Si possono scrivere tantissime cose a riguardo degli Xiu Xiu, se si ascoltano con attenzione gli undici episodi contenuti nel loro debutto "Knife Play" non possono sfuggire i "nobili" riferimenti del quartetto di San Diego (poi un giorno si dovrà capire perché una città tanto assolata come San Diego sforni solo gruppo oscuri); il loro è un crossover che mai si sarebbe immaginato tra gli inquietanti synth dei Suicide e dei New Order, con un cantante figlio delle più cupe ossessioni di Mark Hollis e Ian Curtis, dove al posto delle chitarre (presenza quasi impalpabile) si fanno spazio sintetizzatori, fiati, harmonium, mandolino ecc.. Ma badate bene, qui non si parla di copia carbone dei gruppi appena citati, ma solo della completa devozione dell'attitudine di tali gruppi.

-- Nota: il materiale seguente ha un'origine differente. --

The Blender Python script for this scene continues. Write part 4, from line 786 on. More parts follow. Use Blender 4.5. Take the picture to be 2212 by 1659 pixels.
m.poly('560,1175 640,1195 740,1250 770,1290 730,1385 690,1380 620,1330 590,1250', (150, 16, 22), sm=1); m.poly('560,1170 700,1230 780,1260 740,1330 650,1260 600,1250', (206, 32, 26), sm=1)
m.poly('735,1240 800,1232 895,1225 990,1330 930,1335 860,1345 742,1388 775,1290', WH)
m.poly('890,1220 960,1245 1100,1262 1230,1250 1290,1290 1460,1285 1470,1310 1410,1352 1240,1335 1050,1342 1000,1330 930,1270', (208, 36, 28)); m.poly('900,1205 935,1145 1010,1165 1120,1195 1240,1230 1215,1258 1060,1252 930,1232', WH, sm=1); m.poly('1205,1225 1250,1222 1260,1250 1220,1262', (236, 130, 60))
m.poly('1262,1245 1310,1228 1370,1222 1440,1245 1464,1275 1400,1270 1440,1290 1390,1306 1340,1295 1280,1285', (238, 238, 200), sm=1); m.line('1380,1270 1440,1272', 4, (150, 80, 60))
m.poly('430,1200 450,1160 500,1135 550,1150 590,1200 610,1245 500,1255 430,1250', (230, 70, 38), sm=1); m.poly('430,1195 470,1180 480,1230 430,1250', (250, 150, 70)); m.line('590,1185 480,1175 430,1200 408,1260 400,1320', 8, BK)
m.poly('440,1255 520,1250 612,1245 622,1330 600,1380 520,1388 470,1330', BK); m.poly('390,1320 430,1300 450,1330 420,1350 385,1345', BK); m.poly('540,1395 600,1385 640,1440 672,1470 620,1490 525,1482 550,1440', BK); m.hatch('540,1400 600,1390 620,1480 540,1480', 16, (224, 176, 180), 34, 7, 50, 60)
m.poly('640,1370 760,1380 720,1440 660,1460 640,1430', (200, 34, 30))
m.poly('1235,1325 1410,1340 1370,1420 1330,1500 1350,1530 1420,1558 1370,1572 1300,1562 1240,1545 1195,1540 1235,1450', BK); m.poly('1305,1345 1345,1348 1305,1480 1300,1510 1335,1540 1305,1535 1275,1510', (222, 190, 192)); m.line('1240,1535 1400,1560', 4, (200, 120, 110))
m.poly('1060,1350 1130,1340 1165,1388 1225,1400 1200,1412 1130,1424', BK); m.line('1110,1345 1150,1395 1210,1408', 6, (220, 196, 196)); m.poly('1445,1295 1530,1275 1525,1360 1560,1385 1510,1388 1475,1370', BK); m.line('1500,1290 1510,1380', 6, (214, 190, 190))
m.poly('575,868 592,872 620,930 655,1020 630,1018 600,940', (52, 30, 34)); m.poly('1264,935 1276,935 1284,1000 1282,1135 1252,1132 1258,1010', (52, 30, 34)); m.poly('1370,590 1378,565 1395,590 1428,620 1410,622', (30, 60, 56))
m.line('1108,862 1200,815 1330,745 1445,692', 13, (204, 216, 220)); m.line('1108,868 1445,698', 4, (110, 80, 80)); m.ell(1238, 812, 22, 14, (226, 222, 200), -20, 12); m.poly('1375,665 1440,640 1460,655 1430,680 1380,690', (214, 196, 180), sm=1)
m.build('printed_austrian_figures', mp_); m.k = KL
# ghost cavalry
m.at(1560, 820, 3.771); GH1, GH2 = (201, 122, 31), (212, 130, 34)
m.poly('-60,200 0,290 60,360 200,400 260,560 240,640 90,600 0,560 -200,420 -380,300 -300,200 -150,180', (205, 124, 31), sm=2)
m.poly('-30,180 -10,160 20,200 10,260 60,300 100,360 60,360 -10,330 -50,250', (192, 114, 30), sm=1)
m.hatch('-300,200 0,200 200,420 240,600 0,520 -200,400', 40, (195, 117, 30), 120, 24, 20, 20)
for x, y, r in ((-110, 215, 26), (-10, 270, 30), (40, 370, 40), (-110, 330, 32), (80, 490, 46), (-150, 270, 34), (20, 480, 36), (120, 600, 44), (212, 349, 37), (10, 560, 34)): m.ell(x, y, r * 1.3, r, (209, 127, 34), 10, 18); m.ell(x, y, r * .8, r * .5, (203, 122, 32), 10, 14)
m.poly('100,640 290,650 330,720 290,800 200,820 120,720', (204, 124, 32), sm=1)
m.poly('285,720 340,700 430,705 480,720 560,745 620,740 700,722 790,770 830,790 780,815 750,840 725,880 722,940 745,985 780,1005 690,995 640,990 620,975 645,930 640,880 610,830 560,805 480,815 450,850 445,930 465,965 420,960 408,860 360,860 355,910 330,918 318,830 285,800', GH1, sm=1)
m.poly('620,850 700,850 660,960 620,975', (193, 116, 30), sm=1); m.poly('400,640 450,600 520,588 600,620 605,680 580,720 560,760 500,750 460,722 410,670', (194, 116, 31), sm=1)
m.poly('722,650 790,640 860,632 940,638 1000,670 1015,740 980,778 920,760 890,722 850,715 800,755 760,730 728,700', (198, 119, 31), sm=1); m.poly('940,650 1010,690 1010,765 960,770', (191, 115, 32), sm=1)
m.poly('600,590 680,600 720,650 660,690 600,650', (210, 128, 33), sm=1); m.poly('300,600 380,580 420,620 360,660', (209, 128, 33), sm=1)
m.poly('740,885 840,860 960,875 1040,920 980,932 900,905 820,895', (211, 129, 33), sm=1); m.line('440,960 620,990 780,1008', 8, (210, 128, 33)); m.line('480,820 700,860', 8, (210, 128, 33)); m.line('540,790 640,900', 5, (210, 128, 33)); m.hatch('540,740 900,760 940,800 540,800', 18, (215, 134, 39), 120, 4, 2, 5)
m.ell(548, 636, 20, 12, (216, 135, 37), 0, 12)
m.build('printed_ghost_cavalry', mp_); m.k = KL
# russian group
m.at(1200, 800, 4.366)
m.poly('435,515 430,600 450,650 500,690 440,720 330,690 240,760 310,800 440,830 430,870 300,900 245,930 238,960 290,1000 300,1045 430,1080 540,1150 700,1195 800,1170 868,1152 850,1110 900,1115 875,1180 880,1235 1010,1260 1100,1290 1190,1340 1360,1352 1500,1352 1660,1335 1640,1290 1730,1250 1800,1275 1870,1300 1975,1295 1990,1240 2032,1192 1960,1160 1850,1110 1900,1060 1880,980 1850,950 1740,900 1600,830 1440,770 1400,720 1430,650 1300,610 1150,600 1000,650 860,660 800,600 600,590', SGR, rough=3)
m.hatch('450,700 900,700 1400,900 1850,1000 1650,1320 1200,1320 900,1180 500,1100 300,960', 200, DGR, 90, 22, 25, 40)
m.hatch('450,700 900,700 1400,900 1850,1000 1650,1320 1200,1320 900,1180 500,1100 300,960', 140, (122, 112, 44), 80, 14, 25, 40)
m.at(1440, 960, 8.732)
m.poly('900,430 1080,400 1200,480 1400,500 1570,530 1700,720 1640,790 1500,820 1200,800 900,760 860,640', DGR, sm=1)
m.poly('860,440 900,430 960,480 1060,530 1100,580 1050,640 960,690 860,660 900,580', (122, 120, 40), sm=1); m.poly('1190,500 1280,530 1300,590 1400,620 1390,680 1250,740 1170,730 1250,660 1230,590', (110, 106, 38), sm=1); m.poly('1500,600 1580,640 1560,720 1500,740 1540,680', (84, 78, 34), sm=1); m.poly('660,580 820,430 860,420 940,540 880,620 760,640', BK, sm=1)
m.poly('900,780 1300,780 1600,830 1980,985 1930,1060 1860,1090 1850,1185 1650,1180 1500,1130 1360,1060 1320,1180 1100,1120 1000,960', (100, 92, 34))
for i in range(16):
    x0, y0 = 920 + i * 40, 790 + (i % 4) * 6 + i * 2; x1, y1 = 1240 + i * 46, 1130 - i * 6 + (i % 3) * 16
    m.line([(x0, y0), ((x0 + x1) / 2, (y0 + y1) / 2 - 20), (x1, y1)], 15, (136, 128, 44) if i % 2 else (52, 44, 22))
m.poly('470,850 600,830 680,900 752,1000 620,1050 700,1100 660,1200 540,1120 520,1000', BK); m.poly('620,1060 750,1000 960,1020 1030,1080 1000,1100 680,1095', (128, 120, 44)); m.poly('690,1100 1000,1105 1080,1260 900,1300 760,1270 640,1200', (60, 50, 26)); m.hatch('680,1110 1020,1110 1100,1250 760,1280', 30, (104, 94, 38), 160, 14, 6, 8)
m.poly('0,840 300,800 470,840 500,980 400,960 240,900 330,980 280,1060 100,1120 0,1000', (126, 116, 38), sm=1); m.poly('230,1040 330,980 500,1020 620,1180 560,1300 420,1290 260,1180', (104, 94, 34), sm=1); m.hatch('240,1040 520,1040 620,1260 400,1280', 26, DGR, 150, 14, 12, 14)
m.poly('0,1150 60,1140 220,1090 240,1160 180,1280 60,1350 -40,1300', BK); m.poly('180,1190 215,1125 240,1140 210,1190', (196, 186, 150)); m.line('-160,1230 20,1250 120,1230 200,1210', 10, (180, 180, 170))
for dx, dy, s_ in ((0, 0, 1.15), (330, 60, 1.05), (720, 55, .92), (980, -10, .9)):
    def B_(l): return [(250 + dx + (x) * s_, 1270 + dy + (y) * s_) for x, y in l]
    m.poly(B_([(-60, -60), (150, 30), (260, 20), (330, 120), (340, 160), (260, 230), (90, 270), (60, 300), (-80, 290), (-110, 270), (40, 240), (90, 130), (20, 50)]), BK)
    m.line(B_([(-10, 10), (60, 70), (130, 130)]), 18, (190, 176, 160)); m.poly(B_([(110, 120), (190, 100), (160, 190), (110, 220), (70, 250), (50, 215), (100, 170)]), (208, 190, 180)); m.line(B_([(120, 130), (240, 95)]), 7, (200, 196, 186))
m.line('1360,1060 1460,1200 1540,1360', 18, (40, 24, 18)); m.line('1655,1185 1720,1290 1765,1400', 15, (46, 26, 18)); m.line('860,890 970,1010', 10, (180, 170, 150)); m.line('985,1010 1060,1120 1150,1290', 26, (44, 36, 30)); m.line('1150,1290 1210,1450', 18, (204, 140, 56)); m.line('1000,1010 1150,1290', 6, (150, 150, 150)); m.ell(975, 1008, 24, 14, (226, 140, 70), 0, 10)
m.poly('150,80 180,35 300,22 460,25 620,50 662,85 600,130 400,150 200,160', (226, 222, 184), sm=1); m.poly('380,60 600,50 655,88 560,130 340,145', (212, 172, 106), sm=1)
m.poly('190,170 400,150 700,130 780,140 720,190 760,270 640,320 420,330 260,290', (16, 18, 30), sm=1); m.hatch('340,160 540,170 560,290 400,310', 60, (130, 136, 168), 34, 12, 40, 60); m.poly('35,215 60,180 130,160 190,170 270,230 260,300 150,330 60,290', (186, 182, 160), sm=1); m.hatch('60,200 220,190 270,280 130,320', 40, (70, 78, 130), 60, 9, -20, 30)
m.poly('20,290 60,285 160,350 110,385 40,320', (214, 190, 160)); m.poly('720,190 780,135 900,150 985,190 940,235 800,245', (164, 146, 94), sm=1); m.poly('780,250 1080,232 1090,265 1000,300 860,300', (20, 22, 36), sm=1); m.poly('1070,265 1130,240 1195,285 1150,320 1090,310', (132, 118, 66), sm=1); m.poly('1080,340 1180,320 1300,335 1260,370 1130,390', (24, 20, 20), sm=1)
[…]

Le canzoni, partendo da una base perennemente oscura e tesa grazie ai glaciali giochi di synth, si armonizzano alla perfezione col cantato di Jamie Stewart che si cala perfettamente nella parte di dissociato e "diverso", con momenti che vanno dalla calma (apparente) di "Homonculus" sino a sfociare in agghiaccianti crolli nervosi degni dei Suicide (le urla di "I Broke Up" sembrano provenire direttamente da "Frankie Teardrop"), echi di quello che potevano essere i New Order con Ian Curtis alla voce ("Poe Poe") e dei Talk Talk virati electro ("Suha").
Se qualcuno definisce la loro proposta new wave non sbaglia di una virgola, ma in questa circostanza le definizioni passano in secondo piano, gli Xiu Xiu sono, come si dice in questi casi, "here to stay".